Given exercise: Please give the listing again, word for word, with nothing left out.
───── Data block
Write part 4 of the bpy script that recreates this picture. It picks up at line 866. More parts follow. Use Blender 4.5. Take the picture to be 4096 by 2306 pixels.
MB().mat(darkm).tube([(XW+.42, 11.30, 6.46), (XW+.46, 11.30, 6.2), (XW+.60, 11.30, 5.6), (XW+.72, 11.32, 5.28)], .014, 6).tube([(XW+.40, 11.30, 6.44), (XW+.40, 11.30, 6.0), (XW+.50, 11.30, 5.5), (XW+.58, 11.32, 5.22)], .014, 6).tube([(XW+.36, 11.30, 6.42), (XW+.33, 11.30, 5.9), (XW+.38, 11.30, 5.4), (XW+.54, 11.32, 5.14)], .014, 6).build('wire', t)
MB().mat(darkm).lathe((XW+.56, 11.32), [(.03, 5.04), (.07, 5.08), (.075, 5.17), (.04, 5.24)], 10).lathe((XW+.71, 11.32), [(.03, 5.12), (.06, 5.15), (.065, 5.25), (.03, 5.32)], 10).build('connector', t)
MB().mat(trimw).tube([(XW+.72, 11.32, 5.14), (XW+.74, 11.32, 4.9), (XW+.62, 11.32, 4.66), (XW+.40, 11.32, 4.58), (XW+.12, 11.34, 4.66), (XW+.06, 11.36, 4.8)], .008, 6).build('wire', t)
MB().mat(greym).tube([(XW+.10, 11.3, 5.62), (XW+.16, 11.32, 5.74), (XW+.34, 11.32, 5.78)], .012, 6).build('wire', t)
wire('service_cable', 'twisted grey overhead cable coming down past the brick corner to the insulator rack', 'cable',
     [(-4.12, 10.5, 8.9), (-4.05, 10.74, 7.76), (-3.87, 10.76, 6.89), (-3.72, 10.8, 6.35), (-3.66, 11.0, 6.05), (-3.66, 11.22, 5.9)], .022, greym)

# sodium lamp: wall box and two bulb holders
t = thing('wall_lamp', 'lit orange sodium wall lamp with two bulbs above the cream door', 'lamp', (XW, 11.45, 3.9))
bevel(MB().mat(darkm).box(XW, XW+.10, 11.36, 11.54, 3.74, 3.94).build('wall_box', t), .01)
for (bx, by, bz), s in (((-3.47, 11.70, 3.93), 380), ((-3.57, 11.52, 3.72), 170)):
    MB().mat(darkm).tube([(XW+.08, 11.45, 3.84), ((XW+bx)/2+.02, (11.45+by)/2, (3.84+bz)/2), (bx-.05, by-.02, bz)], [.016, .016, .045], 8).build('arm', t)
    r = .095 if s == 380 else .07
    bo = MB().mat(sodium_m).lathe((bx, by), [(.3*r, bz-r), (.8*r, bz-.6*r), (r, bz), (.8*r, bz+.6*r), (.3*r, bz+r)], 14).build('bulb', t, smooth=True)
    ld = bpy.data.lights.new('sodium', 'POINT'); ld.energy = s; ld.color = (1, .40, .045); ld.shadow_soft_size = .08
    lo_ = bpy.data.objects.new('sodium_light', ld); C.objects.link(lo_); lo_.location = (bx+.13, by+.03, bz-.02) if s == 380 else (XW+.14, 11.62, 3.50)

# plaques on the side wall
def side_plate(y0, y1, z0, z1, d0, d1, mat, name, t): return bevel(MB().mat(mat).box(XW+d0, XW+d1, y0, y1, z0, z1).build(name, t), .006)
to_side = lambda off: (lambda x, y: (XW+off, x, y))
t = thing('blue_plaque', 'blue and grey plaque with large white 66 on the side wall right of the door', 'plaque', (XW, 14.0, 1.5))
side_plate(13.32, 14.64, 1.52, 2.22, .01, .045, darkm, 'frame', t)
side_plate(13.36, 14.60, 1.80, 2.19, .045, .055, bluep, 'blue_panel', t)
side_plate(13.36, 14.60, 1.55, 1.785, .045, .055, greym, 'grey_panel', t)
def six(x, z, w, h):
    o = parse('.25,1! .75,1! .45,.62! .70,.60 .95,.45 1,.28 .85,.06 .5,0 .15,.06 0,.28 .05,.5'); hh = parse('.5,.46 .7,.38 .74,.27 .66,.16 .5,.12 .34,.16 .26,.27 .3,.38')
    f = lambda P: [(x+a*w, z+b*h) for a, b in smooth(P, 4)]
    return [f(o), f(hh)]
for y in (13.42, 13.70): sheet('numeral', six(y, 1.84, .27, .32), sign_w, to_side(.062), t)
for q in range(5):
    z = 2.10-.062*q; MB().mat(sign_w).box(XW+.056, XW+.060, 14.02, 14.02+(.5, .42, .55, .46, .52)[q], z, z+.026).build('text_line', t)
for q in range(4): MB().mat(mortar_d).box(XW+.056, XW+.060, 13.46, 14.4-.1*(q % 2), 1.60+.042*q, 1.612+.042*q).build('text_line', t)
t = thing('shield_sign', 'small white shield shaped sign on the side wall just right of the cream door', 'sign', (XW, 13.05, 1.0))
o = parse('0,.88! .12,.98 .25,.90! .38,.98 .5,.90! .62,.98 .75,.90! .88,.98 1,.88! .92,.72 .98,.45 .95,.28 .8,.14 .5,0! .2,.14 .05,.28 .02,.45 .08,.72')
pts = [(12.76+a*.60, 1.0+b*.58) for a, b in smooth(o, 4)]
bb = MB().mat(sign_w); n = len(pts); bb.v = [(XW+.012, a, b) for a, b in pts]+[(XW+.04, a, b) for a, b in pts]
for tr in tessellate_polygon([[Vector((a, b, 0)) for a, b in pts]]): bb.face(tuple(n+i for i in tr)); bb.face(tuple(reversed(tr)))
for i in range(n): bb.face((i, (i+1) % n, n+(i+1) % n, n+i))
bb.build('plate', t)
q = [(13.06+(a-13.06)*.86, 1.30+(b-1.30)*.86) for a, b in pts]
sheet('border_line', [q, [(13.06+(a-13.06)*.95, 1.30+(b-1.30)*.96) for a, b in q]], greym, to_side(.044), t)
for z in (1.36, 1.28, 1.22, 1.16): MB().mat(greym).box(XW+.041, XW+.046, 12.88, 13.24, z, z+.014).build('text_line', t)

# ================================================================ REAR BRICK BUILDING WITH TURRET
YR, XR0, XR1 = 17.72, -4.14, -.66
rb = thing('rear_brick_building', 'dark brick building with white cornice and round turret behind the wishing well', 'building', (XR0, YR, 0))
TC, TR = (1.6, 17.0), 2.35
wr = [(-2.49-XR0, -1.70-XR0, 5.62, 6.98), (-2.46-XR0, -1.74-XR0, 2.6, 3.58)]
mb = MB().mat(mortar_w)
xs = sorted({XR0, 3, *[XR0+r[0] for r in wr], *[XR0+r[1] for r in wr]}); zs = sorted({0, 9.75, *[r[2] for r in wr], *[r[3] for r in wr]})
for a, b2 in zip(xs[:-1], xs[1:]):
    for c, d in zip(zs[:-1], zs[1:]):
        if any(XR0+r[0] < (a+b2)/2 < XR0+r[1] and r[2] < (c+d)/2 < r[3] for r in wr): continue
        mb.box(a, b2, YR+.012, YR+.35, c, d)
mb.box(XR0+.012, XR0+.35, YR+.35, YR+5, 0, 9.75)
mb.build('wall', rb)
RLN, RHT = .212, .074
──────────
Response to this exercise:
Write part 4 of the bpy script that recreates this picture. It picks up at line 866. More parts follow. Use Blender 4.5. Take the picture to be 4096 by 2306 pixels.
MB().mat(darkm).tube([(XW+.42, 11.30, 6.46), (XW+.46, 11.30, 6.2), (XW+.60, 11.30, 5.6), (XW+.72, 11.32, 5.28)], .014, 6).tube([(XW+.40, 11.30, 6.44), (XW+.40, 11.30, 6.0), (XW+.50, 11.30, 5.5), (XW+.58, 11.32, 5.22)], .014, 6).tube([(XW+.36, 11.30, 6.42), (XW+.33, 11.30, 5.9), (XW+.38, 11.30, 5.4), (XW+.54, 11.32, 5.14)], .014, 6).build('wire', t)
MB().mat(darkm).lathe((XW+.56, 11.32), [(.03, 5.04), (.07, 5.08), (.075, 5.17), (.04, 5.24)], 10).lathe((XW+.71, 11.32), [(.03, 5.12), (.06, 5.15), (.065, 5.25), (.03, 5.32)], 10).build('connector', t)
MB().mat(trimw).tube([(XW+.72, 11.32, 5.14), (XW+.74, 11.32, 4.9), (XW+.62, 11.32, 4.66), (XW+.40, 11.32, 4.58), (XW+.12, 11.34, 4.66), (XW+.06, 11.36, 4.8)], .008, 6).build('wire', t)
MB().mat(greym).tube([(XW+.10, 11.3, 5.62), (XW+.16, 11.32, 5.74), (XW+.34, 11.32, 5.78)], .012, 6).build('wire', t)
wire('service_cable', 'twisted grey overhead cable coming down past the brick corner to the insulator rack', 'cable',
     [(-4.12, 10.5, 8.9), (-4.05, 10.74, 7.76), (-3.87, 10.76, 6.89), (-3.72, 10.8, 6.35), (-3.66, 11.0, 6.05), (-3.66, 11.22, 5.9)], .022, greym)

# sodium lamp: wall box and two bulb holders
t = thing('wall_lamp', 'lit orange sodium wall lamp with two bulbs above the cream door', 'lamp', (XW, 11.45, 3.9))
bevel(MB().mat(darkm).box(XW, XW+.10, 11.36, 11.54, 3.74, 3.94).build('wall_box', t), .01)
for (bx, by, bz), s in (((-3.47, 11.70, 3.93), 380), ((-3.57, 11.52, 3.72), 170)):
    MB().mat(darkm).tube([(XW+.08, 11.45, 3.84), ((XW+bx)/2+.02, (11.45+by)/2, (3.84+bz)/2), (bx-.05, by-.02, bz)], [.016, .016, .045], 8).build('arm', t)
    r = .095 if s == 380 else .07
    bo = MB().mat(sodium_m).lathe((bx, by), [(.3*r, bz-r), (.8*r, bz-.6*r), (r, bz), (.8*r, bz+.6*r), (.3*r, bz+r)], 14).build('bulb', t, smooth=True)
    ld = bpy.data.lights.new('sodium', 'POINT'); ld.energy = s; ld.color = (1, .40, .045); ld.shadow_soft_size = .08
    lo_ = bpy.data.objects.new('sodium_light', ld); C.objects.link(lo_); lo_.location = (bx+.13, by+.03, bz-.02) if s == 380 else (XW+.14, 11.62, 3.50)

# plaques on the side wall
def side_plate(y0, y1, z0, z1, d0, d1, mat, name, t): return bevel(MB().mat(mat).box(XW+d0, XW+d1, y0, y1, z0, z1).build(name, t), .006)
to_side = lambda off: (lambda x, y: (XW+off, x, y))
t = thing('blue_plaque', 'blue and grey plaque with large white 66 on the side wall right of the door', 'plaque', (XW, 14.0, 1.5))
side_plate(13.32, 14.64, 1.52, 2.22, .01, .045, darkm, 'frame', t)
side_plate(13.36, 14.60, 1.80, 2.19, .045, .055, bluep, 'blue_panel', t)
side_plate(13.36, 14.60, 1.55, 1.785, .045, .055, greym, 'grey_panel', t)
def six(x, z, w, h):
    o = parse('.25,1! .75,1! .45,.62! .70,.60 .95,.45 1,.28 .85,.06 .5,0 .15,.06 0,.28 .05,.5'); hh = parse('.5,.46 .7,.38 .74,.27 .66,.16 .5,.12 .34,.16 .26,.27 .3,.38')
    f = lambda P: [(x+a*w, z+b*h) for a, b in smooth(P, 4)]
    return [f(o), f(hh)]
for y in (13.42, 13.70): sheet('numeral', six(y, 1.84, .27, .32), sign_w, to_side(.062), t)
for q in range(5):
    z = 2.10-.062*q; MB().mat(sign_w).box(XW+.056, XW+.060, 14.02, 14.02+(.5, .42, .55, .46, .52)[q], z, z+.026).build('text_line', t)
for q in range(4): MB().mat(mortar_d).box(XW+.056, XW+.060, 13.46, 14.4-.1*(q % 2), 1.60+.042*q, 1.612+.042*q).build('text_line', t)
t = thing('shield_sign', 'small white shield shaped sign on the side wall just right of the cream door', 'sign', (XW, 13.05, 1.0))
o = parse('0,.88! .12,.98 .25,.90! .38,.98 .5,.90! .62,.98 .75,.90! .88,.98 1,.88! .92,.72 .98,.45 .95,.28 .8,.14 .5,0! .2,.14 .05,.28 .02,.45 .08,.72')
pts = [(12.76+a*.60, 1.0+b*.58) for a, b in smooth(o, 4)]
bb = MB().mat(sign_w); n = len(pts); bb.v = [(XW+.012, a, b) for a, b in pts]+[(XW+.04, a, b) for a, b in pts]
for tr in tessellate_polygon([[Vector((a, b, 0)) for a, b in pts]]): bb.face(tuple(n+i for i in tr)); bb.face(tuple(reversed(tr)))
for i in range(n): bb.face((i, (i+1) % n, n+(i+1) % n, n+i))
bb.build('plate', t)
q = [(13.06+(a-13.06)*.86, 1.30+(b-1.30)*.86) for a, b in pts]
sheet('border_line', [q, [(13.06+(a-13.06)*.95, 1.30+(b-1.30)*.96) for a, b in q]], greym, to_side(.044), t)
for z in (1.36, 1.28, 1.22, 1.16): MB().mat(greym).box(XW+.041, XW+.046, 12.88, 13.24, z, z+.014).build('text_line', t)

# ================================================================ REAR BRICK BUILDING WITH TURRET
YR, XR0, XR1 = 17.72, -4.14, -.66
rb = thing('rear_brick_building', 'dark brick building with white cornice and round turret behind the wishing well', 'building', (XR0, YR, 0))
TC, TR = (1.6, 17.0), 2.35
wr = [(-2.49-XR0, -1.70-XR0, 5.62, 6.98), (-2.46-XR0, -1.74-XR0, 2.6, 3.58)]
mb = MB().mat(mortar_w)
xs = sorted({XR0, 3, *[XR0+r[0] for r in wr], *[XR0+r[1] for r in wr]}); zs = sorted({0, 9.75, *[r[2] for r in wr], *[r[3] for r in wr]})
for a, b2 in zip(xs[:-1], xs[1:]):
    for c, d in zip(zs[:-1], zs[1:]):
        if any(XR0+r[0] < (a+b2)/2 < XR0+r[1] and r[2] < (c+d)/2 < r[3] for r in wr): continue
        mb.box(a, b2, YR+.012, YR+.35, c, d)
mb.box(XR0+.012, XR0+.35, YR+.35, YR+5, 0, 9.75)
mb.build('wall', rb)
RLN, RHT = .212, .074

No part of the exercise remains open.